May 7, 2012 at 6:12 am
I've become more involved in patching our servers and workstations. I'm curious about how other companies approach this. There always seems to be a big concern about security until the point that patching breaks something. Then management often wants to back off on patching rather than fix the locally written software.
One company I know sets up new sql servers behind multiple firewalls, then never patches the OS or sql again -- at least that's what I've heard.
May 7, 2012 at 12:10 pm
The company where I am currently will only apply Service Packs, reasoning that Hotfixes, bunches of hotfixes like CUs and QFEs are only unit tested, i.e. that Microsoft only guarantees that SPs undergo full regression testing across the whole product therefore they are not safe to apply.

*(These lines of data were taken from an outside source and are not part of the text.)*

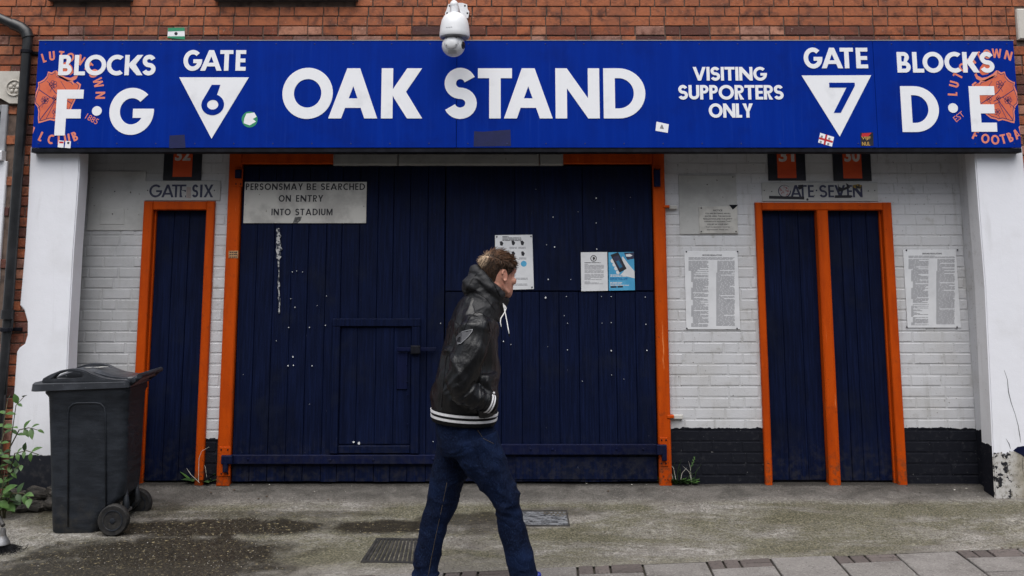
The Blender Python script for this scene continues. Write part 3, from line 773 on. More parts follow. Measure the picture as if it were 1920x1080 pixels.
for word, py0, py1 in (((('B', 110, 135), ('L', 139.5, 160), ('O', 159, 199), ('C', 200, 231), ('K', 234, 268), ('S', 266.5, 292)), 103, 141),
                       ((('B', 1682, 1707), ('L', 1711, 1732), ('O', 1730, 1769), ('C', 1771, 1802), ('K', 1805, 1836), ('S', 1837, 1864)), 97.5, 136),
                       ((('G', 344, 379), ('A', 376, 416), ('T', 412.5, 437), ('E', 442, 461)), 94, 132.5),
                       ((('G', 1507, 1542), ('A', 1540, 1580), ('T', 1575, 1600), ('E', 1605, 1627)), 89.5, 128),
                       ((('F', 104.5, 154.5),), 168, 254), ((('G', 205, 288.5),), 165.5, 252), ((('D', 1690, 1760.5),), 161.5, 247.5), ((('E', 1819, 1867),), 161.5, 247)):
    for ch, a, b in word:
        X0, X1, Z0, Z1 = rect(a, py0, b, py1, YL); mb = MB(); put_glyph(mb, ch, X0, X1, Z0, Z1, .225 if py1 - py0 > 60 else .212, YL, YS + .001); mb.build('letter', m_letter, sg)
for px, py in ((181.5, 208), (1787, 202.5)):
    X, Z = P(px, py, YL); r = 9.2 / 258; MB().poly([[(X + r * math.cos(a * .2618), Z + r * math.sin(a * .2618)) for a in range(24)]], YL, YS + .001).build('dot', m_letter, sg)
put_word('VISITING', 1299, 1438, 125.5, 151, YL, .215, .05, m_letter, sg, YS + .001)
put_word('SUPPORTERS', 1271.5, 1469, 159.5, 186.5, YL, .21, .05, m_letter, sg, YS + .001)
put_word('ONLY', 1329, 1412, 194, 220.5, YL, .215, .04, m_letter, sg, YS + .001)
for tri, num, bb in (([(336, 145), (466.5, 145), (396.5, 260)], '6', (378, 159, 420.5, 216)), ([(1503, 141.5), (1633.5, 141), (1574.5, 256)], '7', (1556, 155, 1604, 211.5))):
    p = [P(a, b, YL) for a, b in tri][::-1]; MB().poly([p], YL, YS + .001).build('triangle', m_letter, sg)
    X0, X1, Z0, Z1 = rect(*bb[:1], bb[1], bb[2], bb[3], YL); mb = MB(); put_glyph(mb, num, X0, X1, Z0, Z1, .185, YL - .0015, YL + .001); mb.build('numeral', m_bluek if 0 else m_blue, sg)
# crests: ring of lettering, tilted quartered shield, straw hat
def crest(cxp, cyp, sgn, ring, est):
    root = None; ya = YS - .0008
    def pp(dx, dy): return P(cxp + dx * sgn, cyp + dy, ya)
    def sheet(pts, mat, dy, name, par, back=None):
        l = [P(cxp + a * sgn, cyp + b, ya) for a, b in pts]
        l = [(max(SXL + .002, min(SXR - .002, x)), z) for x, z in l]
        A = sum(l[i][0] * l[(i + 1) % len(l)][1] - l[(i + 1) % len(l)][0] * l[i][1] for i in range(len(l)))
        if A < 0: l = l[::-1]
        return MB().poly([l], YS - dy, None).build(name, mat, par)
    sh = [(5, -48), (11, -44), (18, -46), (20, -38), (26, -31), (33, -27), (37, -26), (36, -19), (41, -6), (45, 6), (44, 14), (38, 20), (36, 30), (37, 42), (36, 51), (31, 50), (22, 47), (14, 45), (6, 47), (2, 44), (-8, 42), (-16, 36), (-24, 28), (-28, 18), (-33, 8), (-36, -4), (-42, -14), (-44, -22), (-37, -27), (-32, -23), (-28, -28), (-20, -30), (-8, -36), (2, -40)]
    def inset(k): return [(a * k + .4, b * k) for a, b in sh]
    root = sheet(sh, m_salmon2, .0006, 'crest', sg)
    sheet(inset(.93), m_bluek, .0009, 'outline', root); sheet(inset(.90), m_salmon, .0012, 'shield', root)
    ln = MB()
    def line(pts, w=.75):
        for (a0, b0), (a1, b1) in zip(pts, pts[1:]):
            d = math.hypot(a1 - a0, b1 - b0) or 1; nx, ny = -(b1 - b0) / d * w, (a1 - a0) / d * w
            l = [P(cxp + u * sgn, cyp + v, ya) for u, v in ((a0 + nx, b0 + ny), (a1 + nx, b1 + ny), (a1 - nx, b1 - ny), (a0 - nx, b0 - ny))]
            A = sum(l[i][0] * l[(i + 1) % 4][1] - l[(i + 1) % 4][0] * l[i][1] for i in range(4))
            ln.poly([l if A > 0 else l[::-1]], YS - .0015, None)
    line([(-26, 14), (4, -6), (16, -22)]); line([(-22, -2), (-6, -28)], .4); line([(-3, 10), (16, 1), (35, -12)])
    line([(2, 4), (34, 46)]); line([(14, 2), (38, 24)], .5); line([(-20, 24), (6, 12), (22, 44)], .5); line([(20, -28), (5, -14)], .5)
    for cx_, cy_, r_, k in ((8, -22, 8, 5), (24, 8, 8, 6), (-12, 6, 6, 4), (4, 30, 7, 5), (6, 4, 5, 4)):   # flower, sheaf, hive, bee: line motifs
        for i in range(k):
            a = 6.283 * i / k; ox, oy = cx_ + r_ * .5 * math.cos(a), cy_ + r_ * .5 * math.sin(a)
            line([(ox + r_ * .42 * math.cos(j * 1.05), oy + r_ * .42 * math.sin(j * 1.05)) for j in range(7)], .4)
        line([(cx_ + r_ * .3, cy_ + r_ * .8), (cx_ + r_ * .7, cy_ + r_ * 1.7)], .4)
    o = ln.build('motifs', m_bluek, root); 
    hat = [(-35, -44), (-33, -38), (-24, -34), (-14, -36), (-4, -42), (2, -48), (6, -47), (2, -40), (-6, -33), (-16, -28), (-27, -28), (-35, -32), (-39, -40)]
    sheet(hat, m_salmon2, .0006, 'hat_brim', root)
    sheet([(-30, -44), (-24, -39), (-14, -41), (-8, -46), (-6, -58), (-14, -64), (-22, -62), (-28, -54)], m_salmon, .0006, 'hat_crown', root)
    for ch, ang, rad, up in ring:                        # ang clockwise from the top; up = -1 for letters read from outside below
        a = R(ang); gx, gy = cxp + rad * math.sin(a), cyp - rad * math.cos(a)
        x, z = P(gx, gy, ya); k = 1 / 258; h = 18 * k; s_ = .2
        w = RATIO[ch] * .86 * h
        th = -a if up > 0 else -a + math.pi
        lo = glyph(ch, w / h, s_)
        def tr(p):
            u, v = p[0] * h - w / 2, p[1] * h - h / 2
            return (x + u * math.cos(th) - v * math.sin(th), z + u * math.sin(th) + v * math.cos(th))
        L = [[tr(p) for p in l] for l in lo]
        if min(p[0] for l in L for p in l) < SXL + .002 or max(p[0] for l in L for p in l) > SXR - .002:
            L = [[(max(SXL + .002, min(SXR - .002, p[0])), p[1]) for p in l] for l in L]
        MB().poly(L, YS - .0006, None).build('letter', m_salmon2, root)
    small_text(est[0], est[1], est[2], 11, YS - .0006, m_salmon2, root, 25 if est[0] == '1885' else 21, .0, 'date', est[3])
crest(108, 180, -1, [(c, a, 76 if a < 25 else 80, 1) for c, a in zip('LUTONTOWN', (-20, -8, 5, 18, 32, 46, 58, 72, 89))] +
      [(c, 180 - a, 82, -1) for c, a in zip('LLCLUB', (-36, -22, -9, 2.5, 12.5, 23))], ('1885', 172.5, 223, -28))
crest(1866, 180, 1, [(c, a, 80, 1) for c, a in zip('LUTONTOWN', (-87, -74, -61, -48, -35, -22, -11, 2, 18))] +
      [(c, 180 - a, 82, -1) for c, a in zip('FOOTBAL', (-27, -13, 0, 10.5, 20, 30, 40))], ('EST', 1798, 218.5, 36))
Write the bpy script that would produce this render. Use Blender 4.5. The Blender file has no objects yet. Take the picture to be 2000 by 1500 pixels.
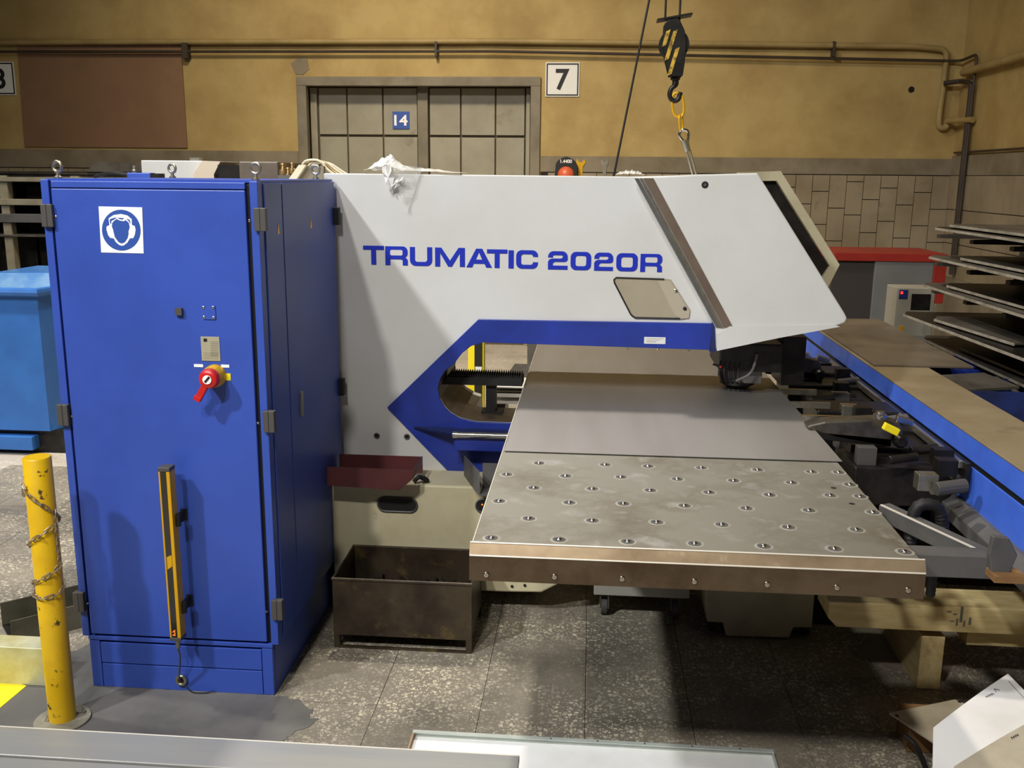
import bpy, bmesh, math, random
import numpy as np
from mathutils import Vector, Matrix
random.seed(7)
PI = math.pi
S = bpy.context.scene
COL = S.collection

# ------------------------------------------------------------------ camera
F, PITCH, YAW, ROLL, CAMH = 1876.66, 0.214276, -0.0805155, 0.00908942, 1.8
_fw = np.array([math.sin(YAW)*math.cos(PITCH), math.cos(YAW)*math.cos(PITCH), -math.sin(PITCH)])
_r0 = np.array([math.cos(YAW), -math.sin(YAW), 0.0])
_u0 = np.cross(_r0, _fw)
_r = math.cos(ROLL)*_r0 + math.sin(ROLL)*_u0
_u = -math.sin(ROLL)*_r0 + math.cos(ROLL)*_u0
CAM = np.array([0, 0, CAMH])

def U(x, y, ax, val):
    """world point on the plane  ax = val  that is seen at photo pixel x, y (survey helper)"""
    d = (x-1000)/F*_r - (y-750)/F*_u + _fw
    i = 'xyz'.index(ax)
    p = CAM + d*(val-CAM[i])/d[i]
    return (float(p[0]), float(p[1]), float(p[2]))

cd = bpy.data.cameras.new('camera')
cam = bpy.data.objects.new('camera', cd)
COL.objects.link(cam)
M4 = Matrix.Identity(4)
for i in range(3):
    M4[i][0] = _r[i]; M4[i][1] = _u[i]; M4[i][2] = -_fw[i]; M4[i][3] = CAM[i]
cam.matrix_world = M4
cd.sensor_width = 36; cd.lens = F*36/2000; cd.clip_end = 200
S.camera = cam

# ------------------------------------------------------------------ light and exposure
S.view_settings.view_transform = 'Standard'
S.view_settings.look = 'None'
S.view_settings.gamma = 1
S.view_settings.use_curve_mapping = False
S.view_settings.exposure = 0.0
W = bpy.data.worlds.new('hall_air'); S.world = W; W.use_nodes = True
W.node_tree.nodes['Background'].inputs[0].default_value = (0.95, 0.92, 0.88, 1)
W.node_tree.nodes['Background'].inputs[1].default_value = 0.032

def lamp(name, loc, target, power, size, color, size_y=None, spread=180):
    l = bpy.data.lights.new(name, 'AREA')
    l.energy = power; l.color = color; l.shape = 'RECTANGLE' if size_y else 'DISK'; l.size = size
    if size_y: l.size_y = size_y
    l.spread = math.radians(spread)      # reflector opening of the high-bay lamp
    o = bpy.data.objects.new(name, l); COL.objects.link(o)
    o.location = loc
    o.rotation_euler = (Vector(target)-Vector(loc)).to_track_quat('-Z', 'Y').to_euler()
    return o
WARM = (1.0, 0.86, 0.66); NEUT = (1.0, 0.97, 0.93); COOL = (0.96, 0.98, 1.0)
lamp('hall_lamp_rear', (-1.08, 5.6, 6.8), (-0.6, 4.6, 0), 125, 0.35, (1.0, 0.92, 0.8), None, 120)
lamp('hall_lamp_front', (-4.4, -0.9, 6.4), (-0.4, 3.4, 0.8), 106, 0.35, COOL, None, 95)
lamp('hall_lamp_front_near', (-2.4, -2.6, 6.6), (-0.4, 3.6, 0.9), 76, 0.35, NEUT, None, 95)
lamp('hall_lamp_front_centre', (-1.12, -2.4, 6.8), (-0.4, 3.6, 0.9), 50, 0.35, NEUT, None, 95)
lamp('hall_lamp_wall', (-2.2, 5.4, 6.0), (-1.3, 9.9, 0.7), 98, 0.6, WARM, None, 96)
lamp('hall_lamp_left', (-5.2, 3.6, 6.6), (-4.4, 4.6, 0), 95, 0.5, NEUT, None, 80)

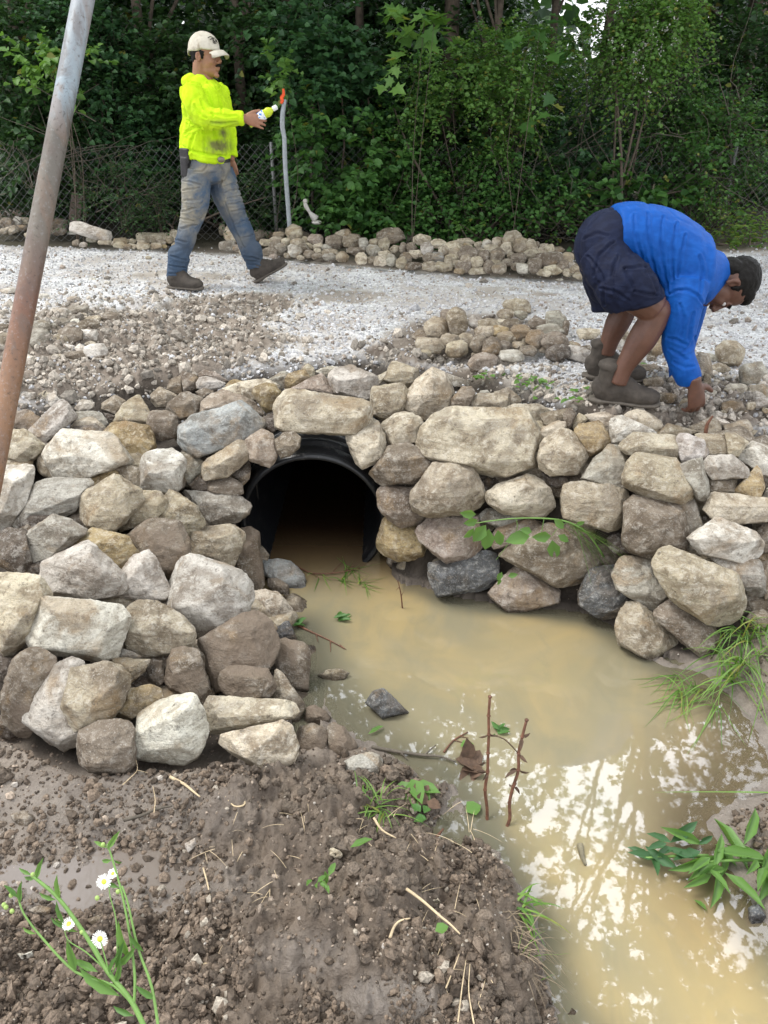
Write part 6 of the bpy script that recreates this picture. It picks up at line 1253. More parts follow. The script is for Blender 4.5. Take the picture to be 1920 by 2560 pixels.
# ================= the bending man
Yn = rayground(1540, 1020); Yf = rayground(1500, 950); YB = (Yn + Yf) / 2; dn = Yn - YB; df = Yf - YB
p2 = empty('person', (*atY(1540, 985, YB)[:2], .73)); tag(p2, 'man in blue long sleeved shirt and navy shorts bending down to set a stone', 'person')
w2 = lambda px, py, dy=0.: atY(px, py, YB + dy)
HM2 = basis((-.12, -.10, -.98), (.98, -.02, -.12)); hc2 = w2(1811, 709, -.02)
RH2 = basis((.28, .06, -.96), (.30, -.93, .05)); HYd = rayground(1752, 1034) - YB
hand2 = xf(hand_parts((.95, .85, .8, .85), 1, (.45, .85, -.2), .3, .10), RH2, w2(1738, 962, HYd - .085), 1.1)
bd = xf(head_parts(), HM2, hc2, 1.06) + hand2 + [
    loft([w2(1500, 612), w2(1560, 590), w2(1640, 622), w2(1710, 672), w2(1765, 690), w2(1790, 690)], [.10, .11, .13, .13, .07, .055], [.14, .14, .15, .15, .06, .055], up_, 16, 3),
    loft([w2(1712, 735, -.15), w2(1703, 800, -.19), w2(1696, 855, -.19), w2(1714, 925, HYd - .045), w2(1726, 950, HYd - .06), w2(1737, 968, HYd - .08)], [.045, .045, .042, .038, .034, .028], sides=12, sub=3),
    loft([w2(1500, 640, -.09), w2(1555, 700, dn * .8), w2(1598, 740, dn), w2(1634, 770, dn)], [.09, .09, .080, .066], sides=16, sub=3), ball(w2(1641, 778, dn), (.060, .058, .060), 3),
    loft([w2(1644, 772, dn), w2(1630, 805, dn), w2(1606, 846, dn), w2(1581, 885, dn), w2(1559, 922, dn), w2(1546, 958, dn)], [.056, .060, .062, .050, .039, .038], sides=16, sub=3),
    loft([w2(1500, 640, .09), w2(1530, 700, df * .8), w2(1553, 750, df), w2(1556, 780, df), w2(1542, 812, df), w2(1526, 848, df), w2(1516, 885, df)], [.10, .09, .075, .062, .058, .046, .038], sides=16, sub=3)]
fuse('body', bd, .0048, mSkin2, p2, 2)
for s in (1, -1):
    v, f = xf([ball((.0745, s * .031, .007), .0125, 2)], HM2, hc2, 1.06)[0]; e = obj('eye', v, f, mEye, p2)
    v, f = xf([ball((.084, s * .030, .005), (.0045, .006, .006), 2)], HM2, hc2, 1.06)[0]; obj('iris', v, f, mIris, e)
    v, f = xf([loft([(.086, s * .014, .031), (.091, s * .030, .036), (.080, s * .048, .032)], [.005, .0055, .0035], sides=8, sub=2)], HM2, hc2, 1.06)[0]; obj('eyebrow', v, f, mHair, p2)
fuse('hair', xf([ball((-.022, 0, .058), (.098, .081, .084), 3), ball((.030, 0, .098), (.048, .062, .034), 3), ball((-.062, 0, .010), (.046, .068, .056), 3), loft([(.006, -.068, .04), (.010, -.070, .002)], [.016, .008], [.008, .006], sides=8), loft([(.006, .068, .04), (.010, .070, .002)], [.016, .008], [.008, .006], sides=8)], HM2, hc2, 1.06), .005, mHair, p2, 1, lambda P: fbm(P * [90, 90, 60], 3, 4) * .0028)
wsh = lambda P: fold(P, (.2, .3, -.9), 6, .005, 21) + fbm(P * 5, 2, 4) * .004 + creases(P, CS, 4.2, .0055)
sh = [loft([w2(1534, 582), w2(1552, 583), w2(1592, 596), w2(1640, 622), w2(1690, 662), w2(1735, 684), w2(1770, 680), w2(1800, 674), w2(1808, 672)], [.108, .124, .145, .168, .178, .150, .108, .076, .070], [.16, .165, .175, .19, .205, .20, .13, .078, .072], up_, 24, 3),
      loft([w2(1716, 712, -.15), w2(1710, 750, -.18), w2(1702, 800, -.20), w2(1693, 855, -.20), w2(1700, 895, HYd * .5 - .12), w2(1715, 930, HYd - .05), w2(1721, 946, HYd - .045)], [.098, .086, .074, .066, .058, .054, .052], sides=18, sub=3),
      loft([w2(1728, 712, .15), w2(1722, 780, .22), w2(1708, 850, .24), w2(1700, 915, .17), w2(1699, 948, .12)], [.092, .078, .066, .054, .048], sides=16, sub=3)]
so = fuse('shirt', sh, .0055, mBlue, p2, 3, wsh)
fuse('collar', [loft([w2(1800, 640, .0), w2(1806, 660, -.065), w2(1800, 690, -.085), w2(1786, 716, -.06), w2(1778, 726, .0), w2(1786, 716, .06), w2(1800, 690, .085), w2(1806, 660, .065), w2(1800, 640, .0)], .014, sides=10, sub=3, cap=False)], .005, mBlue, so, 2)
fuse('cuff', [loft([w2(1716, 932, HYd - .05), w2(1722, 947, HYd - .045)], [.056, .054], sides=18)], .004, mBlue, so, 1)
wn = lambda P: fold(P, (.7, .2, .6), 7, .006, 31) + fbm(P * 9, 3, 4) * .003 + creases(P, CN_, 4, .006)
st = [loft([w2(1546, 582), w2(1535, 584), w2(1508, 598), w2(1496, 625), w2(1505, 660)], [.100, .108, .108, .100, .08], [.145, .155, .165, .16, .13], up_, 22, 3),
      loft([w2(1502, 628, -.09), w2(1528, 672, dn * .7), w2(1560, 712, dn), w2(1582, 742, dn), w2(1586, 756, dn)], [.098, .110, .116, .120, .122], [.095, .105, .11, .11, .11], up_, 20, 3),
      loft([w2(1500, 630, .09), w2(1512, 680, df * .7), w2(1530, 730, df), w2(1538, 762, df)], [.095, .105, .108, .108], sides=20, sub=3)]
sho = fuse('shorts', st, .0055, mNavy, p2, 2, wn)
gl = xf(hand_parts((.6, .6, .6, .6), 1, (.6, .7, -.2)), basis((.15, -.1, -.98), (-.2, .9, 0)), w2(1699, 955, .11), 1.02)
fuse('glove', gl, .005, mGlove, p2, 1)
bp = atY(1478, 1003, Yn + .06); boot('boot', basis((.93, -.36, 0), (0, 0, 1)), np.array([bp[0], bp[1], gz(bp[0], bp[1]) + .004]), p2, .155)
bp = atY(1462, 934, Yf + .05); boot('boot', basis((.93, -.36, 0), (0, 0, 1)), np.array([bp[0], bp[1], gz(bp[0], bp[1]) + .004]), p2, .155)
# ---------------------------------------------------------------- post, stake and other single things
mPost, nt, b, out = newmat('rusty_painted_steel'); N = NT(nt); tc = N.n('TexCoord'); co = tc.outputs['Object']
sx = N.n('SeparateXYZ'); N.l(co, sx.inputs[0])
mp = N.n('Mapping'); mp.inputs['Scale'].default_value = (1, 1, .25); N.l(co, mp.inputs[0]); n1 = N.noise(9, 6, .65, mp.outputs[0], .6); n2 = N.noise(70, 4, .7, co); n3 = N.noise(3, 3, .6, co)
hgt_ = N.math('ADD', sx.outputs[2], N.math('MULTIPLY', N.math('SUBTRACT', n1, .5), .3))
c = N.ramp(hgt_, [(0, (.30, .12, .04)), (1, (.3, .3, .3))])
r = N.n('ValToRGB'); e = r.color_ramp.elements
while len(e) < 7: e.new(.5)
for i, (p_, c_) in enumerate([(.0, (.25, .135, .075)), (.36, (.27, .155, .09)), (.46, (.19, .10, .07)), (.54, (.17, .15, .125)), (.66, (.13, .12, .105)), (.70, (.27, .33, .37)), (1., (.30, .25, .23))]): e[i].position = p_; e[i].color = (*c_, 1)
N.l(N.math('DIVIDE', hgt_, 2.45), r.inputs[0]); c = N.mix(r.outputs[0], (.24, .17, .13), N.ramp(n1, [(.50, 0.), (.60, .55)])); c = N.mix(c, (.42, .45, .46), N.ramp(n2, [(.56, 0.), (.68, .25)])); c = N.mix(c, (.13, .10, .085), N.math('MULTIPLY', N.ramp(n1, [(.40, 1.), (.47, 0.)]), .55)); c = N.mix(c, (.06, .045, .035), N.ramp(n2, [(.32, .6), (.42, 0.)]))
N.l(c, b.inputs['Base Color']); b.inputs['Metallic'].default_value = .25; N.l(N.ramp(n1, [(.4, .38), (.6, .7)]), b.inputs['Roughness']); N.l(N.bump(n2, .3, .003), b.inputs['Normal'])
A = atF(208, 0, 2.4); B = atF(36, 900, 2.4); d = (A - B) / np.linalg.norm(A - B); t = (gz(B[0] - .2, B[1]) - .1 - B[2]) / d[2]; bot = B + d * t; topp = A + d * .5
bot[2] = max(bot[2], .0)
v, f = loft([bot + (topp - bot) * k for k in np.linspace(0, 1, 8)], .0335, sides=28); o = obj('leaning_post', v, f, mPost, None, True, origin=bot); tag(o, 'leaning rusty steel post with flaking pale blue paint in the left foreground', 'post')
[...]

I have heard about the 'never patch' mentality and liken it to the 'if it ain't broke don't fix it' mentality. I see both as dangerous, and the latter in shops riddled with laze and apathy.
There are no special teachers of virtue, because virtue is taught by the whole community.
--Plato
May 7, 2012 at 12:43 pm
i've seen the "never patch" approach at very large fortune 500 companies.
it is usually the practice when the vendor that provided the software no longer exists.
as far as applying patches, we patch DEV and TEST first.
2 weeks later we patch PROD. if within that 2 weeks, the business is required to sign off on the patch.
if the business signs off on the patch, and no testing was done and the app breaks, we role back the patch and give notice that support is no longer available.
that usually gets the testing done......
May 7, 2012 at 1:05 pm
Too bad we don't get more OS and MS Office service packs instead of monthly patches.